The court approves the dicta in the Genda case and holds that there being no contract in this case, and Arizona having no statute on this subject, the wife herself, if such a duty was present in this case, is unable to enforce the duty of support of their incapacitated daughter beyond majority.
For the foregoing reasons, the judgment of the trial court insofar as it awards the sums held in trust in the Union Bank to the defendant is reversed with directions to award one-half of those sums to the wife. In all other respects the judgment of the trial court is affirmed.
Reversed in part; affirmed in part.
HAIRE, P.J., and EUBANK, J., concur.
NOTES
[1] The actual cash award to plaintiff under the decree amounted to approximately $8,000.
[2] See, Kepner, "The Joint and Survivorship Bank Account A Concept Without a Name," 41 Calif.L.Rev. 596 (1953); Kepner, "Five More Years of the Joint Bank Account Muddle," 26 U.Chi.L.Rev. 376 (1959); Jones, "The Use of Joint Bank Accounts as a Substitute for Testimentary Disposition of Property," 17 U.Pitt.L.Rev. 42 (1955); Sayre, "A Review of Iowa Contract Law," 38 Iowa L.Rev. 506, 517 (1953); "Bank Accounts: Transfer of Property at Death," 23 U.Chi.L.Rev. 289 (1956); "Disposition of Bank Accounts: The Poor Man's Will," 53 Colum.L.Rev. 103 (1953); Briggs, "The Theories of Joint Bank Accounts," 42 Ky.L.Rev. 125 (1953-54); Wellman, "The Joint & Survivor Account in Michigan Progress Through Confusion," 63 Mich.L.Rev. 629 (1965).
[3] A.R.S. § 6-267 provides:
"Bank deposits may be made in the name of two or more persons, including minors, payable to either or any of them or payable to either or any of the survivors or the sole survivor, and the deposits or any part thereof and any interest thereon, may be paid to or on order of any of the persons whether the other or others are living or not. The receipt, order, or acquittance of the persons so paid is valid and sufficient release and discharge to the bank for any payments so made. The term `deposits' include certificates of deposit."
[4] See Kroll, "Property Joint Bank Accounts The Donee's Intervivos Interest," 60 Mich.L.Rev. 972 (1962).

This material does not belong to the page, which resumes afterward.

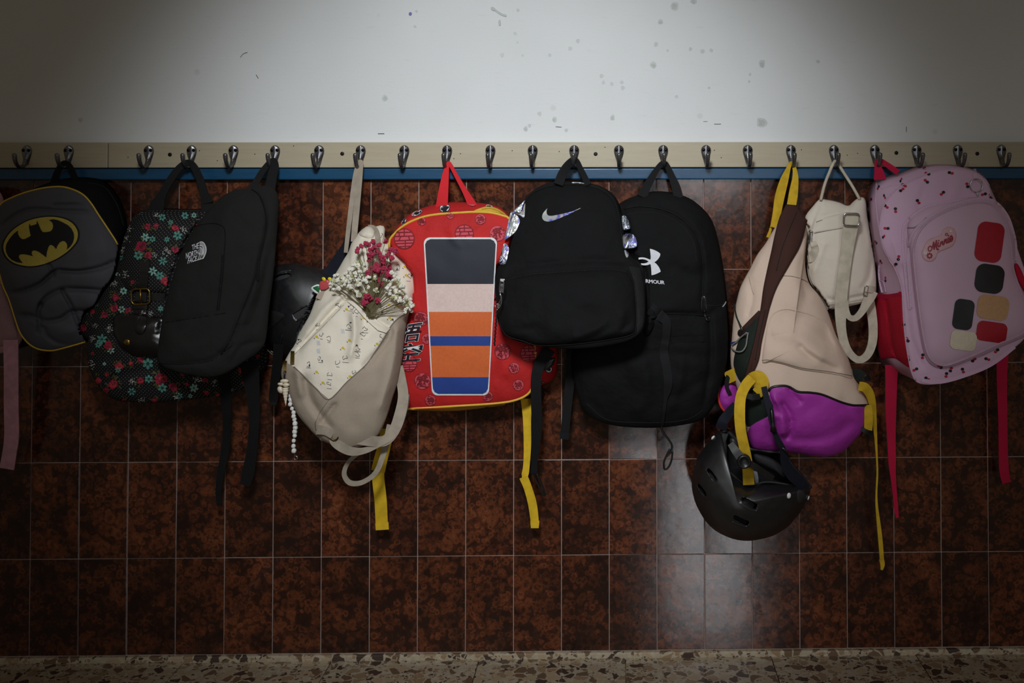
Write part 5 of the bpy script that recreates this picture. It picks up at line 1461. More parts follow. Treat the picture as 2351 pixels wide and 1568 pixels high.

[5] Several courts hold that parol evidence is not admissible to vary the written terms of the deposit agreement. In re Estate of Smith, supra; Greener v. Greener, 116 Utah 571, 212 P.2d 194 (1949); Stanger v. Epler, 382 Pa. 411, 115 A.2d 197 (1955). Others, however, hold that the realities of ownership may be shown by evidence of the contributing party's intent. Fecteau v. Cleveland Trust Co., 171 Ohio St. 121, 167 N.E.2d 890 (1960); Campagna v. Campagna, 337 Mass. 599, 150 N.E.2d 699 (1958); Zander v. Holly, 1 Wis. 2d 300, 84 N.W.2d 87 (1957).
[6] For the purpose of this discussion we make no distinction between a withdrawal from a joint savings account and a check drawn on a joint checking account.
[7] Some courts have differentiated as to the interest acquired by the noncontributing party based upon the type of statutory enactment creating the joint tenancy bank account, that is, no interest is acquired in a "bank protection statute", or a joint tenancy interest is acquired under a "creation of interest" type statute. See Kroll. "Property Joint Bank Accounts The Donee's Intervivos Interest." 60 Mich.L.Rev. 979-982 (1962).
[8] While one joint tenant could destroy the joint tenancy relationship existing between them, by, for example, conveying his interest to a third party who would then hold with the remaining party as a tenant in common, one joint tenant could not affect the undivided one-half interest in the property of the other joint tenant. See, Anno.: "Joint Tenancy Termination", 64 A.L.R. 2d 918.